Performance is the easy bit, says blind comedian

BEING a blind comedian is tough, but being a blind father is possibly tougher. Just ask Chris McCausland, who’s done both.

“The most challenging parts of life as a comedian for me are all the logistical ones, travelling the country to different venues and even getting to and from the stage at a show,” he explained.

“Obviously, I’ve found solutions to these aspects of the job over the years. Once these issues have been overcome the actual on-stage, stand-up part of the job is the easy bit.”

FUNNY MAN – Comedian Chris McCausland is bringing his Speaky Blinder show to Guildford

Being a dad has raised a few more issues for Chris, who lost his sight as an adult.

“As my daughter has got older and more communicative, being a blind dad has got easier in lots of ways,” he said. “But there was a really difficult period when she was a one-year old, where she was mobile but silent, crawling about on the floor hardly making a peep!

“Looking back, maybe I should have put a bell on her, or a Bluetooth tracker so that I could ask Alexa to find her!

“Now she’s five though, the toughest thing is probably things like not being able to help her properly with her reading and her writing. How many other kids in her class have already got better handwriting than their daddy?”

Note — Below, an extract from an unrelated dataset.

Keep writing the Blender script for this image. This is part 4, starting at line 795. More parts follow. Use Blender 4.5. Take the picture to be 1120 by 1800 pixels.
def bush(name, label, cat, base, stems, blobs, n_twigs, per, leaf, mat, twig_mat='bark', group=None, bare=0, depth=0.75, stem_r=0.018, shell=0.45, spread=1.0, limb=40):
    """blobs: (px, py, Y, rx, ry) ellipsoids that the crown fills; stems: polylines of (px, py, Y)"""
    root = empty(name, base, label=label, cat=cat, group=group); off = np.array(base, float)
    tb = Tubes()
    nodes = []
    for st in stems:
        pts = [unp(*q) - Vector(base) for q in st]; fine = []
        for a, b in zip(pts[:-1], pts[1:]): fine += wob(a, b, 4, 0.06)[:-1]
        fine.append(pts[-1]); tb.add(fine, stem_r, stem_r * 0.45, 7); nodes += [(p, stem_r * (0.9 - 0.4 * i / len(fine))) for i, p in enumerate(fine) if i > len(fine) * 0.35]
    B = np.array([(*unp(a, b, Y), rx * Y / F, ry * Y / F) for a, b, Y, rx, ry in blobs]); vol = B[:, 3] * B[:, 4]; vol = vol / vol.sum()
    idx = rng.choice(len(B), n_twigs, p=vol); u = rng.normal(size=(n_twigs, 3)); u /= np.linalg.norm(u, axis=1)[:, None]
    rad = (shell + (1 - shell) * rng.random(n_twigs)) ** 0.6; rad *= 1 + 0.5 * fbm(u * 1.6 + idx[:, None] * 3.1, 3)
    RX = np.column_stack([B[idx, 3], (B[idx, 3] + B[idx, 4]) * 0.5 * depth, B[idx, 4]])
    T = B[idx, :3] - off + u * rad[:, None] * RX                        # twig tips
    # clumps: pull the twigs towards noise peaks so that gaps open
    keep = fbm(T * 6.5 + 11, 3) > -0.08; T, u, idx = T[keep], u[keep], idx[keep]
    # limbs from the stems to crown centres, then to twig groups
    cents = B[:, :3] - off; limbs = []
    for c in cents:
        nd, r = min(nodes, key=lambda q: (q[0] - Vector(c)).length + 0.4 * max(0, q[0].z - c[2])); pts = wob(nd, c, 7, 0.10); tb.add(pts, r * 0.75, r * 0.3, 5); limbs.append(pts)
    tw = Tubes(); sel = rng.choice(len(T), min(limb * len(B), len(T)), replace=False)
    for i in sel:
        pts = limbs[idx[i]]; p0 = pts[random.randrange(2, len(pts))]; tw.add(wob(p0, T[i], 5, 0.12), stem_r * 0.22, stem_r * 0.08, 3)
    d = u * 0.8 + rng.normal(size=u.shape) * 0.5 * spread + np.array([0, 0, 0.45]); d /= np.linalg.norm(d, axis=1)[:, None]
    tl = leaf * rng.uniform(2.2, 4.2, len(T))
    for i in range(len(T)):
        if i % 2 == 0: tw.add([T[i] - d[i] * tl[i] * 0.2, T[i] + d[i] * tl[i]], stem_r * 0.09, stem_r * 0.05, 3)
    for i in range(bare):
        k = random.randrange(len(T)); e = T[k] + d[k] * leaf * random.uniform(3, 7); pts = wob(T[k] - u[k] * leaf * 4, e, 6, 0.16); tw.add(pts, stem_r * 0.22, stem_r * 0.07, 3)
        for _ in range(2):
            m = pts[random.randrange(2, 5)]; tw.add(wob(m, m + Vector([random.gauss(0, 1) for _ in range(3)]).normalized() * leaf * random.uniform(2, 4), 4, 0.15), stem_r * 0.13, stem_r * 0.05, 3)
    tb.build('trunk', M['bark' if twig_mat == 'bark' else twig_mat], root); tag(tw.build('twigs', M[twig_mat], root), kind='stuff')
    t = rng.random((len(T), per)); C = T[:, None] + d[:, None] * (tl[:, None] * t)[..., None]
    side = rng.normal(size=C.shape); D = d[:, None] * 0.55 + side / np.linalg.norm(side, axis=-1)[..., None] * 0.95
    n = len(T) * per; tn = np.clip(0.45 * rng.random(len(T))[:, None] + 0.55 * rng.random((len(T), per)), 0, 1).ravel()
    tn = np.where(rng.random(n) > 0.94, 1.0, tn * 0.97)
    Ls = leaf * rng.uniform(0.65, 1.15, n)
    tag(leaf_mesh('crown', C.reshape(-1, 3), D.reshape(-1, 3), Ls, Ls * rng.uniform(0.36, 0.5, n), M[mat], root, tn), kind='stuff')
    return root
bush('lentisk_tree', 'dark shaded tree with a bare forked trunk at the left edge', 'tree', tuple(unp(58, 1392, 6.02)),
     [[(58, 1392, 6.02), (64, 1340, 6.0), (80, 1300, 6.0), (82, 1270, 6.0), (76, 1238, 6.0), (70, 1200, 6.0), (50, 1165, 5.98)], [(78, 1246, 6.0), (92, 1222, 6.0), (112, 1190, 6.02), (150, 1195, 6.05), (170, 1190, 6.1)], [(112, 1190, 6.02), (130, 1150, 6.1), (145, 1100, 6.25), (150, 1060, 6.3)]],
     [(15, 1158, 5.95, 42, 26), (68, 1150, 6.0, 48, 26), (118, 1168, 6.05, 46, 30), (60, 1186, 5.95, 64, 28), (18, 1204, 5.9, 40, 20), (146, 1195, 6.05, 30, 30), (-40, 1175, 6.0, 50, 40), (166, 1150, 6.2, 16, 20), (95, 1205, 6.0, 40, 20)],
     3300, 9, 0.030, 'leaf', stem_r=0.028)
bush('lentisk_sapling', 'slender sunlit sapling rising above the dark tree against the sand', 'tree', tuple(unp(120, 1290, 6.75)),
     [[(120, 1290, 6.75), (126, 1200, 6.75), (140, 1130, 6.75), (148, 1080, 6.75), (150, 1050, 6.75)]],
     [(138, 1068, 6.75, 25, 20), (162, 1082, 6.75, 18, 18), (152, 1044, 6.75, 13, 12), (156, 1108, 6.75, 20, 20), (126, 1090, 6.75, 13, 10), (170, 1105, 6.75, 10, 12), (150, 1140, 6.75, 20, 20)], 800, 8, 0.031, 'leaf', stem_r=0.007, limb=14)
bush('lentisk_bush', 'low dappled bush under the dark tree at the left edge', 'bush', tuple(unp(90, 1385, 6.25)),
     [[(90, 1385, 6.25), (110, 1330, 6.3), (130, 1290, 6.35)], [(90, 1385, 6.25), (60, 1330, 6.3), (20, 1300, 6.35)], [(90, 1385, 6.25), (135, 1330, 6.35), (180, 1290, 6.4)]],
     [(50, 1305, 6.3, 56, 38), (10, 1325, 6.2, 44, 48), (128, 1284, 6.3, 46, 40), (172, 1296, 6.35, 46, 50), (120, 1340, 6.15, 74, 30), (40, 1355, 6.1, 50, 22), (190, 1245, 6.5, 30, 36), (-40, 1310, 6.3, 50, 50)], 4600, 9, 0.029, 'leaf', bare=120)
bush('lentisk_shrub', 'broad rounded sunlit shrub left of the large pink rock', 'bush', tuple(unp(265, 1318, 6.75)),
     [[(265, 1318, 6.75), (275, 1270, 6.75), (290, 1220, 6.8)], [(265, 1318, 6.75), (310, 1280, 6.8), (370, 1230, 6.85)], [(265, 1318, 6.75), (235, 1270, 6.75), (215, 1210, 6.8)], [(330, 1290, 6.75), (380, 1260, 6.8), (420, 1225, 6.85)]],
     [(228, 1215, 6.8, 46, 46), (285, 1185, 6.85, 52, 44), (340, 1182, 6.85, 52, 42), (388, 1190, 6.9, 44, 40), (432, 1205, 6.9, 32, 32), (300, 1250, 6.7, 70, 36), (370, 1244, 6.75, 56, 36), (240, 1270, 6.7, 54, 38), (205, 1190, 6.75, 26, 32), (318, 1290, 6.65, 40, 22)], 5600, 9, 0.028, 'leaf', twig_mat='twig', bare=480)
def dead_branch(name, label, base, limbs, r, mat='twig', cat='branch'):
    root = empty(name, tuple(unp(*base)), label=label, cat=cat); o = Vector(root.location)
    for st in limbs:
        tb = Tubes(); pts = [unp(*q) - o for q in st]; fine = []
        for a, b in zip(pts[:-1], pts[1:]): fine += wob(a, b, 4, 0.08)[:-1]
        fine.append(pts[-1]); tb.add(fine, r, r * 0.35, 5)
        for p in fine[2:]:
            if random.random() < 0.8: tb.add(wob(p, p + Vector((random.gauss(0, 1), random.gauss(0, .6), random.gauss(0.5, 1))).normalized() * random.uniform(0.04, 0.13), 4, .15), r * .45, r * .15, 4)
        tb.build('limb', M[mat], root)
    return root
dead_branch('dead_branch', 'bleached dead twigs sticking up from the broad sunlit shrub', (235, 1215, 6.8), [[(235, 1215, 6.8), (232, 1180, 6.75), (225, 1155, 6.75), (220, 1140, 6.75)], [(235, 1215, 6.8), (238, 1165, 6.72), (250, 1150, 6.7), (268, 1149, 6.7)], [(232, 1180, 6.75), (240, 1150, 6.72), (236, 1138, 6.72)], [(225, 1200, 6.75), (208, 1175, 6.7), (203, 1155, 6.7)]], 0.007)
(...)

Chris is now a Surrey resident, having moved to the county from Liverpool in 1996 to study at Kingston University. As a northerner married to a Brazilian, he says there’s often a culture clash – especially their different reactions to temperature.

“Whereas my wife will still require a winter coat in 22-degree sunshine, I struggle to function in anything warmer than about 26,” he said. “This obviously creates a great deal of conflict when the central heating comes into question.

“I talk about this in the show, but I think there is a good chance that one of us may one day be found dead in the hallway with one arm reaching out towards the thermostat, with the other one of us having skipped the country.”

Chris’s stand-up career started at a new-act night in Balham in 2003, but within a year he had won a string of awards and come third in Channel 4’s So You Think You’re Funny competition.

He’s since made many TV appearances and is a regular on the CBeebies series Me Too! But he said his career high point has been filming Live at the Apollo for the BBC.

“Not only was it the biggest career opportunity that I’ve had, but it was also the biggest actual gig that I had done, getting to play in front of 3,500 comedy fans at the Hammersmith Apollo,” Chris recalled.

“I’ve lived near London for over 20 years and have been to see lots of my music and comedy heroes perform on that stage, and so to get to do the same was a dream come true, really.”

Chris brings his Speaky Blinder show to the Bellerby Studio at Guildford’s G Live on Thursday 16 May as part of his later UK tour.

He added: “After this tour is over, I plan to write a book about my own experiences of losing my sight, being a comedian, and becoming a dad.